Current and capital accounts The balance of payments is made up of two main parts: the current and the capital accounts.
The Current Account
The current account measures the flow of goods and services into and out of a country. These are often called visible trade (physical goods) and invisible trade (cash paid for services such as legal advice, advertising, architecture and so on). If a country imports significantly more goods and services than it exports, it will have a large current account deficit. Since the 1980s the US and the UK have operated large current account deficits almost every year, as they have invariably imported more than they have exported to the rest of the world. Countries with large current account surpluses, on the other hand, have been major exporters: Germany and Japan, historically, and, more recently, China, which has earned the label as the world's workshop because of the massive quantity of goods it sends out around the world. Also included in the account are any unilateral transfers in money overseas, for instance foreign aid and gifts, as well as cash sent by workers to families overseas.
The Capital Account
Although a country can have a deficit in its current account, this has necessarily to be balanced out elsewhere (hence balance of payments). If Japan sells a million dollars' worth of cars to the Americans, it will then be left with those dollars and will need to spend them, either on American investments or by putting them in US bank accounts. So, for instance, China, which throughout the 1990s and 2000s has had a massive surplus on its trade with the US and other Western countries, has used this dollar mountain to buy trillions of dollars' worth of US investments -- everything from government debt to shares in major companies.
Harmless Deficits
A current account deficit, which typically comes hand in hand with a trade deficit, indicates that a country is borrowing from other nations in order to fund itself, its appetite for consumption having outweighed its ability to produce goods to satisfy its demands. This might appear somewhat worrying, but it need not be - in small measures at least. Some degree of current account deficit can be an entirely healthy phenomenon in a country.
Throughout the 1980s, and again in the early 2000s, much publicity surrounded the American current account deficit, which swung to a record high of 6 per cent of gross domestic product -- over three-quarters of a trillion dollars. The UK was burdened with a similar-sized percentage deficit.
Some warned that the countries might experience a full-blown balance of payments crisis. This happens when one part of the balance of payments -generally the current account -- cannot be funded by the other. This has happened a number of times, for instance in the Asian financial crisis in the late 1990s and in Russia at the same time. These countries had large current account deficits and, as investors around the world realized that they were heading for a major slide, they started refusing to buy anything denominated in roubles, baht and so on. It meant that the capital account could no longer balance out the current account deficit. Such circumstances inevitably entail a serious and inescapable economic crisis.
However, most deficits can be safely sustained for many years. What usually ensues when a country runs a large current account deficit is not a crisis but a decline in its currency's value against others. As the exchange rate drops the nation's exports become cheaper and therefore more attractive to foreigners; this, in turn, boosts that country's sales abroad, which should bring down the current account deficit. So, in an international system of floating exchange rates, current account deficits are inevitable, but they are also supposed to be self-correcting.

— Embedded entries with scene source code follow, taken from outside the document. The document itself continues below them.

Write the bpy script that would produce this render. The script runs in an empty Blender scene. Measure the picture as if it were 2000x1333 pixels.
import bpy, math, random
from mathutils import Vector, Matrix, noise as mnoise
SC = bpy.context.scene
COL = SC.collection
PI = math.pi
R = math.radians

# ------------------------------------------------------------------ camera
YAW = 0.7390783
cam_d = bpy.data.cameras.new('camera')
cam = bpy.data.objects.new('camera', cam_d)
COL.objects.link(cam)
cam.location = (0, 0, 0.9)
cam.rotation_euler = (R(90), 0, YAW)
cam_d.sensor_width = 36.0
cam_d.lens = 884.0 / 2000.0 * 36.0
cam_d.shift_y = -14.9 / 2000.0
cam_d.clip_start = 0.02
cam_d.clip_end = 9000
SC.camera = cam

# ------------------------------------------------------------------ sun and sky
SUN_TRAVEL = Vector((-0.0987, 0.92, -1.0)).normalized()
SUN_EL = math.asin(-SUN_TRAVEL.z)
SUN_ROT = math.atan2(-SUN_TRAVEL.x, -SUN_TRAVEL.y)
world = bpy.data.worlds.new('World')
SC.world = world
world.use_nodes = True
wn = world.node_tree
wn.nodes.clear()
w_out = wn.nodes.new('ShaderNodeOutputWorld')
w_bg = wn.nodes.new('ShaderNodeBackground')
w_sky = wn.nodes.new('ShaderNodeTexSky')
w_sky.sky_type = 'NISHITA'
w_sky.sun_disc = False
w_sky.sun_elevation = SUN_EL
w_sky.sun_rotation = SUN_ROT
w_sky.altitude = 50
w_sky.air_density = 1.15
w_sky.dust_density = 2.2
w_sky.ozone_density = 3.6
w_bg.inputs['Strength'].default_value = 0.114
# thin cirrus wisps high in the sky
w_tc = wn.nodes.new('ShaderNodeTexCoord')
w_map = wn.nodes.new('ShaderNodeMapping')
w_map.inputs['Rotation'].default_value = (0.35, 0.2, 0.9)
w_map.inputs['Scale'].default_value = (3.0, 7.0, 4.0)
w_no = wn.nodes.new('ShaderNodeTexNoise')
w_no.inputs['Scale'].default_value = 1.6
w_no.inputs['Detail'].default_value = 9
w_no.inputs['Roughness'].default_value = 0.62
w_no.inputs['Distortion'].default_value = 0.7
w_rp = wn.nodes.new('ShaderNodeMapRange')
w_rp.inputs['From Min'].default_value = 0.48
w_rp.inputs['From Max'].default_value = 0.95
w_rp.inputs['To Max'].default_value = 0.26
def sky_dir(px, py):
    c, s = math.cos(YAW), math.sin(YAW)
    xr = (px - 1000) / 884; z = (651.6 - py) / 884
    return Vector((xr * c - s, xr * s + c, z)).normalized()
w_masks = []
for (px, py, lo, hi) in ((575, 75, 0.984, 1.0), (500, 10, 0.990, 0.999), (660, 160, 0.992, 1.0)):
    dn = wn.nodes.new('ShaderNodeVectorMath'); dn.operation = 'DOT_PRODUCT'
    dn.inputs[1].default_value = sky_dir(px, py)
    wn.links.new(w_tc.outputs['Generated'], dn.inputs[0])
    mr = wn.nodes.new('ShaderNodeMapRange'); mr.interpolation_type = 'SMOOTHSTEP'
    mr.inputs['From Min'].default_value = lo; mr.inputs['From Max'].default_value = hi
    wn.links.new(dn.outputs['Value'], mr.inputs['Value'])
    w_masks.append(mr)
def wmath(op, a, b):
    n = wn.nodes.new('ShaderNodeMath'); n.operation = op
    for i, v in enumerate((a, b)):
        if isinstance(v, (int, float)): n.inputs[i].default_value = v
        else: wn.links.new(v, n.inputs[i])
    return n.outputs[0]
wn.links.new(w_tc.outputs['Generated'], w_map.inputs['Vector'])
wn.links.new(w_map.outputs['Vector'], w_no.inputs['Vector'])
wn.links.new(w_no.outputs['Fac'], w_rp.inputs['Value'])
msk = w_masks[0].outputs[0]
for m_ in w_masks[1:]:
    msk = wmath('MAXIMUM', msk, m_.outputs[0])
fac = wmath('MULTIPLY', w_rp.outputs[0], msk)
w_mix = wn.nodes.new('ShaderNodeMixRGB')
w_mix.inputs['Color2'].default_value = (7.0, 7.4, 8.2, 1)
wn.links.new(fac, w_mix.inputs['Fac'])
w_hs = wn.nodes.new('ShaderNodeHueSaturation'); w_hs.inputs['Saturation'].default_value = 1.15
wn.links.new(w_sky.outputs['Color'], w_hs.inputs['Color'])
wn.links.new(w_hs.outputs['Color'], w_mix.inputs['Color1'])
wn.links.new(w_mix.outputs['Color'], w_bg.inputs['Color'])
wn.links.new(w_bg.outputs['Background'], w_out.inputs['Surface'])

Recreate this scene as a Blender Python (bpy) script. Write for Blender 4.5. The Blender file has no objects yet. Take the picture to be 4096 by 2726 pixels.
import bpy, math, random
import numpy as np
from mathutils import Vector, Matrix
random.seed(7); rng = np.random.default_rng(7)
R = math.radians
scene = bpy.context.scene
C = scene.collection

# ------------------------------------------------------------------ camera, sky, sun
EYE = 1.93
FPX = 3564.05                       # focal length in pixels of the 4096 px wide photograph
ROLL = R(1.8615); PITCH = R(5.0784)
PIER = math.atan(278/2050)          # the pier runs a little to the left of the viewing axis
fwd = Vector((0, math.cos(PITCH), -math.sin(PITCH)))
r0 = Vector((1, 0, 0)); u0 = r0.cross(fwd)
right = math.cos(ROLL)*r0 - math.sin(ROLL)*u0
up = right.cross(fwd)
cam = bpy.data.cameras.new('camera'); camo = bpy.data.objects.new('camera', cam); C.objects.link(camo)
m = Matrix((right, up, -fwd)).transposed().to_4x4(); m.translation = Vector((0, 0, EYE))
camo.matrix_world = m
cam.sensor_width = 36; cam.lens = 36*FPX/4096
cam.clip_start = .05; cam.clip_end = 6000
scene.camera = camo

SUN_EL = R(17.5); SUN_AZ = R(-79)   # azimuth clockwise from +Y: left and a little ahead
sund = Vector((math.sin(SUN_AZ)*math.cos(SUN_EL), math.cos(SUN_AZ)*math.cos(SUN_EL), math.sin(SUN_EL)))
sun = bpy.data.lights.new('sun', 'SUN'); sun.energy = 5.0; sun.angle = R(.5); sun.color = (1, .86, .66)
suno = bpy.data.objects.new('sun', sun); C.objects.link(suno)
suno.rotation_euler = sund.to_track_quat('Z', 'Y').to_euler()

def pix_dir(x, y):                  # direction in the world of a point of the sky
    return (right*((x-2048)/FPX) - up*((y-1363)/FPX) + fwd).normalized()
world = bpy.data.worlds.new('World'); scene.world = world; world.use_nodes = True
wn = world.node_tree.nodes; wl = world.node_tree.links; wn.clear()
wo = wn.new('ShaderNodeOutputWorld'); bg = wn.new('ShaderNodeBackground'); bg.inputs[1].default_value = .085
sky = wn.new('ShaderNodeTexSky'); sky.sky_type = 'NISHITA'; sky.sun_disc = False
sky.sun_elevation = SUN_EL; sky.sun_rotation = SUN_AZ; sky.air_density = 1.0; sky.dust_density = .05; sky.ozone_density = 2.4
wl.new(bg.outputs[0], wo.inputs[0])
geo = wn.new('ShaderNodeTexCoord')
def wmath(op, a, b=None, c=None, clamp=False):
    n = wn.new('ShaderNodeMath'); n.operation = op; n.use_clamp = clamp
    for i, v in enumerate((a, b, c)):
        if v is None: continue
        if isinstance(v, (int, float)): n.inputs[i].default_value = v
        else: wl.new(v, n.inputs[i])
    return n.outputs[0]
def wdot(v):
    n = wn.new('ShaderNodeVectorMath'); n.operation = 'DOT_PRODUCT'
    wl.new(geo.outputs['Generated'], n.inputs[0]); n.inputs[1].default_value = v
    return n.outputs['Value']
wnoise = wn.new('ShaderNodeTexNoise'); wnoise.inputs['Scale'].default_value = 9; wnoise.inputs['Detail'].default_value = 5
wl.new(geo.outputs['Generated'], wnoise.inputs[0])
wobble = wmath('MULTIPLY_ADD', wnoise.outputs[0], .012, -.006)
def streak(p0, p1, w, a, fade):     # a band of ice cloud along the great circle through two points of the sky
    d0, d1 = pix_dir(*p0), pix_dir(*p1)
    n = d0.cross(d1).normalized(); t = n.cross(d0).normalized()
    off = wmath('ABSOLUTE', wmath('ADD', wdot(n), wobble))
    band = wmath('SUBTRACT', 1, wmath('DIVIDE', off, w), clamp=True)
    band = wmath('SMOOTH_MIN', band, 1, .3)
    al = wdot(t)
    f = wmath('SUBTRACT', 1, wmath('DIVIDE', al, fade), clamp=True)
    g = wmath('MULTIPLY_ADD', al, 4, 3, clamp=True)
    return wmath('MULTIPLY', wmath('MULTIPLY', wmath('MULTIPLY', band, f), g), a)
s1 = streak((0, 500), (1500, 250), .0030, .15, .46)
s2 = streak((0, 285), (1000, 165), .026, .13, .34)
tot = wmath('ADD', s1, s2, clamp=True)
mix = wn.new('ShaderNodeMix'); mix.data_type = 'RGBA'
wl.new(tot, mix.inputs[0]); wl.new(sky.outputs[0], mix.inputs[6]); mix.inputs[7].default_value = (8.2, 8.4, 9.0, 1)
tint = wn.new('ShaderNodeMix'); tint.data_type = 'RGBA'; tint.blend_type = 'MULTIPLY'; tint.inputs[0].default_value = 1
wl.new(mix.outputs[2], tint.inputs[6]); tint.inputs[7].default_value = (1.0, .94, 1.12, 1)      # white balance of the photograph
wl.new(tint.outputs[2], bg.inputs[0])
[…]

Keeping an Eye on Deficits
This is not always the case. As mentioned in the previous chapter, at various points in history there have been fixed exchange-rate systems, most famously, the Gold Standard in the 19th and earlier 20th centuries, followed by the Bretton Woods system of fixed exchange rates from 1945 to the 1970s. During these periods, countries running current account deficits had to slow down their economies in order to bring them back into balance. Politicians and economists would scrutinize the balance of payments statistics to detect whether they augured well or ill for the economy.
Even if the world does not move back to a system of fixed exchange rates, it remains important to monitor whether countries have deficits or surpluses in their current accounts, and to identify the structure of their balance of payments -- such statistics provide a yardstick for a nation's future prosperity.